Ah, but wouldn't it be all right just to inherit it? Back to the Guinnesses. The trust set up by a prescient member of the brewing family has ensured a life of effortless comfort for all his descendants. But what has been its concomitant? Director Philippa Walker's choice of a soap opera name for her documentary was apt. What followed was a saga of high drama which appeared banal in its pointlessness and lack of motivation. There was a seamless jumble of unhappy marriages, heroin overdoses, pop star parties, car crashes, boardroom incompetence and unreal politics.

There was an appropriate air of absurdity about it all - Brendan Behan and Lucien Freud, bushy-bearded Irish fiddlers and bodhran players, Mick Jagger and David Hockney, black tie and ballgown, Diana Mitford and Oswald Mosley - in a wild orgy of consumption and confusion. The Beatles wrote "A Day in the Life" for a dead Guinness. The ex-Monday Club chairman, Jonathan Guinness, and his brother Desmond took a turn amid one of their castles and talked about being eligible for free bus passes. Desmond opened a family album and flicked past a photograph of Hitler.

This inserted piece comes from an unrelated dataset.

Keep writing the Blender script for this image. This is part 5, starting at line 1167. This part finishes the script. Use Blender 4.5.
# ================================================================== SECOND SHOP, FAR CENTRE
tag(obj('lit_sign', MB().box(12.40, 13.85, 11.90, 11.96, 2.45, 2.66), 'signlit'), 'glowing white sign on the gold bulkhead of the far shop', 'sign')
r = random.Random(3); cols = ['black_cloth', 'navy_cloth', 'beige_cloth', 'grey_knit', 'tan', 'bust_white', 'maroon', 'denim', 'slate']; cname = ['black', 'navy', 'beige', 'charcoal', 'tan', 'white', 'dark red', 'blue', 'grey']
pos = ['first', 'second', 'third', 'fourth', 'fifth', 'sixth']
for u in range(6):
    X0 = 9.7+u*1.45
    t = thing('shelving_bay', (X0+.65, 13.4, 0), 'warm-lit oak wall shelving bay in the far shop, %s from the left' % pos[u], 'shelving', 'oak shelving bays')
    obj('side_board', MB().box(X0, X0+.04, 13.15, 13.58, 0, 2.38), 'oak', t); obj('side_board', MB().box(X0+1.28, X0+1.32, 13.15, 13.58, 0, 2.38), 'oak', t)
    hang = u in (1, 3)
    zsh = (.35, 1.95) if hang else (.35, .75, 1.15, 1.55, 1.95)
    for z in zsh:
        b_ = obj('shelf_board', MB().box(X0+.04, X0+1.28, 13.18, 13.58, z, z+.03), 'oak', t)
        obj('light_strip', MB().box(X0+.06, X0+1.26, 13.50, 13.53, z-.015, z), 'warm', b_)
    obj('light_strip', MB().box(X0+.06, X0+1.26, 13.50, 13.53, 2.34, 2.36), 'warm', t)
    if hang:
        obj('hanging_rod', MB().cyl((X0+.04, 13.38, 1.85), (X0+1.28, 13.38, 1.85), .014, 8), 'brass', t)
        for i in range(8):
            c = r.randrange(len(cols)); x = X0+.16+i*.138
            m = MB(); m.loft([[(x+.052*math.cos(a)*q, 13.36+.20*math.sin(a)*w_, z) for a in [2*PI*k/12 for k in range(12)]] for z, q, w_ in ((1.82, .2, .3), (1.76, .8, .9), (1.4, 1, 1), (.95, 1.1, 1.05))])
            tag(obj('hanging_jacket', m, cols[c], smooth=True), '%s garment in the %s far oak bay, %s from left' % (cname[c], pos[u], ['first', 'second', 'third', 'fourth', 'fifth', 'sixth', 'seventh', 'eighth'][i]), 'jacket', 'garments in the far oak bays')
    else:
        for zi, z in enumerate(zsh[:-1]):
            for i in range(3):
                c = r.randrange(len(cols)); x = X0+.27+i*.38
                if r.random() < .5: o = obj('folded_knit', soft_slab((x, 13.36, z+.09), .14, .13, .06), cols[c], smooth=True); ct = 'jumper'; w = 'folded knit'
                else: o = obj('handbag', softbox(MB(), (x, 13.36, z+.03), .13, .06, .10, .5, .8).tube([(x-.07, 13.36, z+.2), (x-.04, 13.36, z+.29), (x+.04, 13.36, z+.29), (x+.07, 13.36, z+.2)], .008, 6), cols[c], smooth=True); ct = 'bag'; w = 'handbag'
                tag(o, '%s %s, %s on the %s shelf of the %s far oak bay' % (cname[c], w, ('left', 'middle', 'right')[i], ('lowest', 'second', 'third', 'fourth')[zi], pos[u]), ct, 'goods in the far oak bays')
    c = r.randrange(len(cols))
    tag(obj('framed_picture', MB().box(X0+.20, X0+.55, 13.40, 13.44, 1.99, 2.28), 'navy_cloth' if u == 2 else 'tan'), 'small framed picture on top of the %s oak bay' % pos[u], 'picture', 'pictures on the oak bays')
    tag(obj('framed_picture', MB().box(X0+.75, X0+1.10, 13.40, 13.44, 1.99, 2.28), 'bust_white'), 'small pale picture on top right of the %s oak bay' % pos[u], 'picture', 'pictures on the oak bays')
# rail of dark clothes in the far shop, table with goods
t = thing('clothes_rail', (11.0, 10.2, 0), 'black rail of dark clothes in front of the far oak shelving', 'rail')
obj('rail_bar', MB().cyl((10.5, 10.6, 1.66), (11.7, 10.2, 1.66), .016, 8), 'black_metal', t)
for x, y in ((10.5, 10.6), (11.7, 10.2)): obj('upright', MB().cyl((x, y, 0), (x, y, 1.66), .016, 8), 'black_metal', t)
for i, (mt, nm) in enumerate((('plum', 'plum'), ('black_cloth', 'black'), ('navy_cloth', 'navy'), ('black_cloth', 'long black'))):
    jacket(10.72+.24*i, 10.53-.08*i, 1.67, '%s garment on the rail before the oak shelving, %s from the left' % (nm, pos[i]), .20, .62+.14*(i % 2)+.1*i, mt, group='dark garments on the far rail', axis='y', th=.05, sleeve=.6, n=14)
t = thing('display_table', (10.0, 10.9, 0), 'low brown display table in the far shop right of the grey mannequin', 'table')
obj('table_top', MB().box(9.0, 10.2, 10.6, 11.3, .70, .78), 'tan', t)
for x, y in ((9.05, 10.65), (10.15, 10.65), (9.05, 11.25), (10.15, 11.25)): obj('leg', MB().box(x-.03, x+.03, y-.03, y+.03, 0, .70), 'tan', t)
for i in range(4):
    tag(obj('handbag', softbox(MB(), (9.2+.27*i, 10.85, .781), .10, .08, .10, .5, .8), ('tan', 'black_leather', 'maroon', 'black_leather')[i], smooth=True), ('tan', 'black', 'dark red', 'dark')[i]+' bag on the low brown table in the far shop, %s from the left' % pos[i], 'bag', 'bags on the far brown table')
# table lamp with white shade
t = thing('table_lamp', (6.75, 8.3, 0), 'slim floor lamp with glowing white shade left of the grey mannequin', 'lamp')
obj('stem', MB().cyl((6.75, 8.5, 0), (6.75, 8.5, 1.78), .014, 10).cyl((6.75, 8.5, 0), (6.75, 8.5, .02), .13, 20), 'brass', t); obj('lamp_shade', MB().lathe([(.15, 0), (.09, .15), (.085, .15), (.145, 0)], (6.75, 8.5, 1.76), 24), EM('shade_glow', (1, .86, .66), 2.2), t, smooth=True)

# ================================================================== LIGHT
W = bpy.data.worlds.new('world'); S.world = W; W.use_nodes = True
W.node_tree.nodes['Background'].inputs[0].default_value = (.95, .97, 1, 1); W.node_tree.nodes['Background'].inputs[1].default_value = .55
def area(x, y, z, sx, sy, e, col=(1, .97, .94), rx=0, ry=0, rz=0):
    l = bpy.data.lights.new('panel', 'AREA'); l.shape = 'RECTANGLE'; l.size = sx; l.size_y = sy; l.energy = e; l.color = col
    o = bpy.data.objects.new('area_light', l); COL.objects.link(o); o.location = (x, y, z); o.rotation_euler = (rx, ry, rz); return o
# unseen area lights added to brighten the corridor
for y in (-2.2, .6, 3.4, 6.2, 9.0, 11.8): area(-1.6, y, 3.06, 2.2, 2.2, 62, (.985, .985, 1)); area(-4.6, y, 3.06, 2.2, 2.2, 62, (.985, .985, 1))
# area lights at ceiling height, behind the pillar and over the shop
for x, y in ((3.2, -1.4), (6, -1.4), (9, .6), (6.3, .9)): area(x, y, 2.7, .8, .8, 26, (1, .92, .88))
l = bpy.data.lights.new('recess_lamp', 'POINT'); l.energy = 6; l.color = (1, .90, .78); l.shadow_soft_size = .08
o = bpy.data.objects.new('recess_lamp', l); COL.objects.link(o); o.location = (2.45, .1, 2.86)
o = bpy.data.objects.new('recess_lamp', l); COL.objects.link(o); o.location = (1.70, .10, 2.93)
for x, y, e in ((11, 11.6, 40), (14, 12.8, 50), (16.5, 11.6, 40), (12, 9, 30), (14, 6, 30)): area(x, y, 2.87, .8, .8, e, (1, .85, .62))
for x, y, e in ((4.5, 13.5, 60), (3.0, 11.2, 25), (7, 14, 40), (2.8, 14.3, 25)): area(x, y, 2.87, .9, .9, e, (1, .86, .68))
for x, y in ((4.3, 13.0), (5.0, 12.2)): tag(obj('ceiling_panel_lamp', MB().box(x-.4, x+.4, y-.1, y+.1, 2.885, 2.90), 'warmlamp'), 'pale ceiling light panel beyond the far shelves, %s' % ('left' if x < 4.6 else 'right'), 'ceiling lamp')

To avoid boredom, it seems, the Guinnesses manufacture melodrama: drugs, fast cars, drink or, best of all, court cases to add savour to the mundanity of their wealth - father sues mother over whether boy should go to Eton; grandmother sues widowed mother for custody of her children; daughters sue mother for by-passing them in inheritance and passing money direct to grandchildren. They usually win. Ordinary rules, it seems, do not apply.

Lester Piggott clearly felt the same. When he lost money on Lloyds he just refused to pay others in his syndicate. When the Inland Revenue offered not to prosecute him if he paid up in full, he agreed - and then wrote a cheque on an account which he hadn't disclosed to the taxman. Even in prison he cheated at cards.

Yet, like the Guinnesses, he seems tinged with a profound melancholy. In the end, Piggott is a lonely figure whose heart is, in the words of his rival Willie Carson, enclosed in steel that no one can penetrate. Guinnessty ends with the figure of a small girl against a huge hillside by a steely lake covered in lowering clouds. Perhaps it is not much fun to be rich. Or perhaps that is just what they would like the rest of us to think.